Toronto police are launching a year-long pilot project to test body camera technology.

Starting Monday, 100 officers from four different units of the police force will hit the streets wearing the new cameras. The cameras will be activated every time an officer responds to a call for service, or is investigating an individual during the course of their duties.

The cameras record video and audio, which is encrypted and fed back to a server.

"We believe body-worn cameras are a valuable piece of technology and will provide an unbiased, accurate account of our interactions with the public," Toronto Police Staff Supt.
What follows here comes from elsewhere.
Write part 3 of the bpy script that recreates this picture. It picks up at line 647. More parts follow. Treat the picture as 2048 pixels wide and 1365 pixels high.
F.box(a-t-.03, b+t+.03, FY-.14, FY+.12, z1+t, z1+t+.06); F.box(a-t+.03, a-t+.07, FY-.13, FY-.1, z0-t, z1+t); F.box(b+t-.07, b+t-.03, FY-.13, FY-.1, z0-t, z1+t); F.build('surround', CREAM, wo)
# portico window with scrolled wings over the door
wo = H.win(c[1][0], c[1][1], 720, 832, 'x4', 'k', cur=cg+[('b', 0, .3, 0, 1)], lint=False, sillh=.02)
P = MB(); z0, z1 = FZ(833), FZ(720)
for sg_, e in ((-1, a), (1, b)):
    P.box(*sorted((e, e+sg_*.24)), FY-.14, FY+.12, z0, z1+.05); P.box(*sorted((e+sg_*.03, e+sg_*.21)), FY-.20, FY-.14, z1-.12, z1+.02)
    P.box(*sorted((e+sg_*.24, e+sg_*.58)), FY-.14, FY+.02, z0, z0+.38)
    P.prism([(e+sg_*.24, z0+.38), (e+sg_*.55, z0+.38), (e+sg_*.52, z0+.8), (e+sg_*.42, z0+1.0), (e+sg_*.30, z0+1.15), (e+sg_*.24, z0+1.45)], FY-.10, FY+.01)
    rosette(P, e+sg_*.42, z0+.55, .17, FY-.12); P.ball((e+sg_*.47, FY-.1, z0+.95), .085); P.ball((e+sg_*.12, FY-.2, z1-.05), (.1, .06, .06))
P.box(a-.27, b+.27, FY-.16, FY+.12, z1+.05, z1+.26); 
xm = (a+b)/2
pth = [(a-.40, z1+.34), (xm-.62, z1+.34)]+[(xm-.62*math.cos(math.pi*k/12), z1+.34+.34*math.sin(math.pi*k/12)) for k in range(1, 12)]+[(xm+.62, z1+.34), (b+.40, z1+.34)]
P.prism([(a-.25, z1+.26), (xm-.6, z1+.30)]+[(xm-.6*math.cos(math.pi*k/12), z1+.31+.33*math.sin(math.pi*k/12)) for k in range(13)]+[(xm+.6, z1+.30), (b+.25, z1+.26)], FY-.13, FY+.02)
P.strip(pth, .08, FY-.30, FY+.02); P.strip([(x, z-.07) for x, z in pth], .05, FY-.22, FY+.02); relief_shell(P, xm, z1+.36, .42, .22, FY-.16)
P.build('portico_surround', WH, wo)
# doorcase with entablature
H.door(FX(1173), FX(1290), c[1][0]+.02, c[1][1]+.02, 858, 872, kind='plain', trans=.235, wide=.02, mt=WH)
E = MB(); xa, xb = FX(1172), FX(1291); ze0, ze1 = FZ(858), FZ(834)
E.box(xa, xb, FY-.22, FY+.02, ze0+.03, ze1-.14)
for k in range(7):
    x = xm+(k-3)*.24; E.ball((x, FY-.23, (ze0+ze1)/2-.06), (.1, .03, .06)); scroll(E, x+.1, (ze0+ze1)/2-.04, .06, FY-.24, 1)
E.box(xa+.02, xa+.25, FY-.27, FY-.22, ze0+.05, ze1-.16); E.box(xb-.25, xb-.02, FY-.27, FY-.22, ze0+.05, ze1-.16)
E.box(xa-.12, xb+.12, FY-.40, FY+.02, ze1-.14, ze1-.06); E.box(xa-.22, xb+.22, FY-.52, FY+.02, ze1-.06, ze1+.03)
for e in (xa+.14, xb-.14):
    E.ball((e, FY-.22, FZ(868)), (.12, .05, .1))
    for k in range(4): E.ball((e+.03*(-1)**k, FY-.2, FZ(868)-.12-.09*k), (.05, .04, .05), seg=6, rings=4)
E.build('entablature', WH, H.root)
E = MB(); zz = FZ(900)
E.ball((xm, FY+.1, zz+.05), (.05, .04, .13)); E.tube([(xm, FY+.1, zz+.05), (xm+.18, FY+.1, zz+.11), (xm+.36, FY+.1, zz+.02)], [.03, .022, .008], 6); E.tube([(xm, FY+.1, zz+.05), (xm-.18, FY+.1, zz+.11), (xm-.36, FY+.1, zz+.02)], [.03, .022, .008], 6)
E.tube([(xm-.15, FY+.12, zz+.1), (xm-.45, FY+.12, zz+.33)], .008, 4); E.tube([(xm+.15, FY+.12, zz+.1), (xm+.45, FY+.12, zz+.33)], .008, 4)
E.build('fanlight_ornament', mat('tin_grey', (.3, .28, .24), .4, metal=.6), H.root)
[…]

Tom Russell said Friday.

"We've not entered into this project lightly," he added, explain that officers have been trained on issues of privacy and human rights.

They're also expected to notify the public that they are wearing a camera when attending a scene.

The Toronto Police Service partnered with the Information and Privacy Commissioner, the Ontario Human Rights Commission and the Ministry of the Attorney General to develop a system that addresses issues of privacy and disclosure.

Cameras will be worn by officers in the TAVIS Rapid Response Team, Traffic Services Motor Squad, the Primary Response Unit at 55 Division and the Community Response Unit at 43 Division.

"These areas were chosen because of the quality and quantity of engagements that we have with the public and the full support of the unit commanders at those locations," Russell said.

More information is available online. Those wishing to provide feedback on the program are asked to complete an online survey or email

The project has a budget of $500,000.